_Available data_:
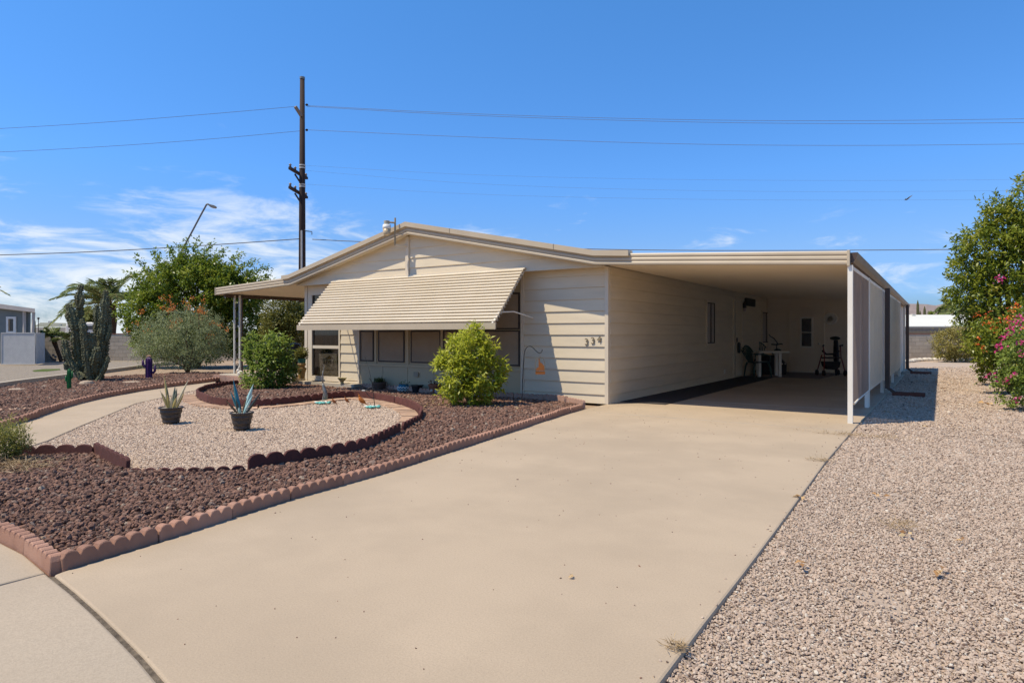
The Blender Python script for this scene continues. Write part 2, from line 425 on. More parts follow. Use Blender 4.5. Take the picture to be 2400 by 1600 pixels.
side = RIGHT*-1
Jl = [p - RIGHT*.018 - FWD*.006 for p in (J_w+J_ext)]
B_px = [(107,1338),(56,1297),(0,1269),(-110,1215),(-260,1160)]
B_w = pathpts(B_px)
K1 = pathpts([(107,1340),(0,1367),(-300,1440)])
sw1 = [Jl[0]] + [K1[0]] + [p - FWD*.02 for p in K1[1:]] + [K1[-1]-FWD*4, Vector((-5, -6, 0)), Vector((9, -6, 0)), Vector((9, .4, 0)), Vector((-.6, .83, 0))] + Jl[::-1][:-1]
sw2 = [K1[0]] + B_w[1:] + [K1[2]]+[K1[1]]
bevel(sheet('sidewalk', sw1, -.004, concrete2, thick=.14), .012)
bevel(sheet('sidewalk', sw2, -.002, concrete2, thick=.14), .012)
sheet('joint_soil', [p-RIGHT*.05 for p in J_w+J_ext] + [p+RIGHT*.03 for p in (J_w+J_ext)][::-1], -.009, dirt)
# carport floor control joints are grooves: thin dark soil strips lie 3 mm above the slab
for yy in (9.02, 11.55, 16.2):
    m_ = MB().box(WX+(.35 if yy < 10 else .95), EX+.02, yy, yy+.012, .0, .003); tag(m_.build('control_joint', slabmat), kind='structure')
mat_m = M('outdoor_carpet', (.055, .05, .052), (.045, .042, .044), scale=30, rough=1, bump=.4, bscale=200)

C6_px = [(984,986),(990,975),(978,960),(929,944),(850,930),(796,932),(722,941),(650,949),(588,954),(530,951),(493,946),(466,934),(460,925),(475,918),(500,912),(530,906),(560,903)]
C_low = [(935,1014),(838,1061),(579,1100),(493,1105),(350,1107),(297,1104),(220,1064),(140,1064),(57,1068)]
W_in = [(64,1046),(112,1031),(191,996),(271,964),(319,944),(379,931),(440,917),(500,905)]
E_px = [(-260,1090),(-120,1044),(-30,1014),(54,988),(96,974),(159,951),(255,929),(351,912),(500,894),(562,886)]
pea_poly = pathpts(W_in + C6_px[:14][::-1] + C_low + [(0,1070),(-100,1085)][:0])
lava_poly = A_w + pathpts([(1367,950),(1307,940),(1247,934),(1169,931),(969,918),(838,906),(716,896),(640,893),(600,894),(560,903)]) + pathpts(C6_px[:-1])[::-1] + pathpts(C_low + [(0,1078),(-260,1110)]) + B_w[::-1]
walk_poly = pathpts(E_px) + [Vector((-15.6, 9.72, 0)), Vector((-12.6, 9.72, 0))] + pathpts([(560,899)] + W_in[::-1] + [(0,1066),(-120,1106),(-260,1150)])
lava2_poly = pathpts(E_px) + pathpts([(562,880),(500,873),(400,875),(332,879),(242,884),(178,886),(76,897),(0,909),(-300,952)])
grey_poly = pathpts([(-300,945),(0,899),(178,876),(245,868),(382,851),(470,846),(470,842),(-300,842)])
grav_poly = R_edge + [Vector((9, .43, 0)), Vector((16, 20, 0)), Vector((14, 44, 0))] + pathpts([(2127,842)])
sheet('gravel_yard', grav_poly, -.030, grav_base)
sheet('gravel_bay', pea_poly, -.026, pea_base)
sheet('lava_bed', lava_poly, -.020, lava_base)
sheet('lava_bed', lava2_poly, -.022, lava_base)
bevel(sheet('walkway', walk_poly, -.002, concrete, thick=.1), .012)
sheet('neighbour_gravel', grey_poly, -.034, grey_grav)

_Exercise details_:
Give the material again exactly as it is, but keep the pictures out.

_Task answer_:
The Blender Python script for this scene continues. Write part 2, from line 425 on. More parts follow. Use Blender 4.5. Take the picture to be 2400 by 1600 pixels.
side = RIGHT*-1
Jl = [p - RIGHT*.018 - FWD*.006 for p in (J_w+J_ext)]
B_px = [(107,1338),(56,1297),(0,1269),(-110,1215),(-260,1160)]
B_w = pathpts(B_px)
K1 = pathpts([(107,1340),(0,1367),(-300,1440)])
sw1 = [Jl[0]] + [K1[0]] + [p - FWD*.02 for p in K1[1:]] + [K1[-1]-FWD*4, Vector((-5, -6, 0)), Vector((9, -6, 0)), Vector((9, .4, 0)), Vector((-.6, .83, 0))] + Jl[::-1][:-1]
sw2 = [K1[0]] + B_w[1:] + [K1[2]]+[K1[1]]
bevel(sheet('sidewalk', sw1, -.004, concrete2, thick=.14), .012)
bevel(sheet('sidewalk', sw2, -.002, concrete2, thick=.14), .012)
sheet('joint_soil', [p-RIGHT*.05 for p in J_w+J_ext] + [p+RIGHT*.03 for p in (J_w+J_ext)][::-1], -.009, dirt)
# carport floor control joints are grooves: thin dark soil strips lie 3 mm above the slab
for yy in (9.02, 11.55, 16.2):
    m_ = MB().box(WX+(.35 if yy < 10 else .95), EX+.02, yy, yy+.012, .0, .003); tag(m_.build('control_joint', slabmat), kind='structure')
mat_m = M('outdoor_carpet', (.055, .05, .052), (.045, .042, .044), scale=30, rough=1, bump=.4, bscale=200)

C6_px = [(984,986),(990,975),(978,960),(929,944),(850,930),(796,932),(722,941),(650,949),(588,954),(530,951),(493,946),(466,934),(460,925),(475,918),(500,912),(530,906),(560,903)]
C_low = [(935,1014),(838,1061),(579,1100),(493,1105),(350,1107),(297,1104),(220,1064),(140,1064),(57,1068)]
W_in = [(64,1046),(112,1031),(191,996),(271,964),(319,944),(379,931),(440,917),(500,905)]
E_px = [(-260,1090),(-120,1044),(-30,1014),(54,988),(96,974),(159,951),(255,929),(351,912),(500,894),(562,886)]
pea_poly = pathpts(W_in + C6_px[:14][::-1] + C_low + [(0,1070),(-100,1085)][:0])
lava_poly = A_w + pathpts([(1367,950),(1307,940),(1247,934),(1169,931),(969,918),(838,906),(716,896),(640,893),(600,894),(560,903)]) + pathpts(C6_px[:-1])[::-1] + pathpts(C_low + [(0,1078),(-260,1110)]) + B_w[::-1]
walk_poly = pathpts(E_px) + [Vector((-15.6, 9.72, 0)), Vector((-12.6, 9.72, 0))] + pathpts([(560,899)] + W_in[::-1] + [(0,1066),(-120,1106),(-260,1150)])
lava2_poly = pathpts(E_px) + pathpts([(562,880),(500,873),(400,875),(332,879),(242,884),(178,886),(76,897),(0,909),(-300,952)])
grey_poly = pathpts([(-300,945),(0,899),(178,876),(245,868),(382,851),(470,846),(470,842),(-300,842)])
grav_poly = R_edge + [Vector((9, .43, 0)), Vector((16, 20, 0)), Vector((14, 44, 0))] + pathpts([(2127,842)])
sheet('gravel_yard', grav_poly, -.030, grav_base)
sheet('gravel_bay', pea_poly, -.026, pea_base)
sheet('lava_bed', lava_poly, -.020, lava_base)
sheet('lava_bed', lava2_poly, -.022, lava_base)
bevel(sheet('walkway', walk_poly, -.002, concrete, thick=.1), .012)
sheet('neighbour_gravel', grey_poly, -.034, grey_grav)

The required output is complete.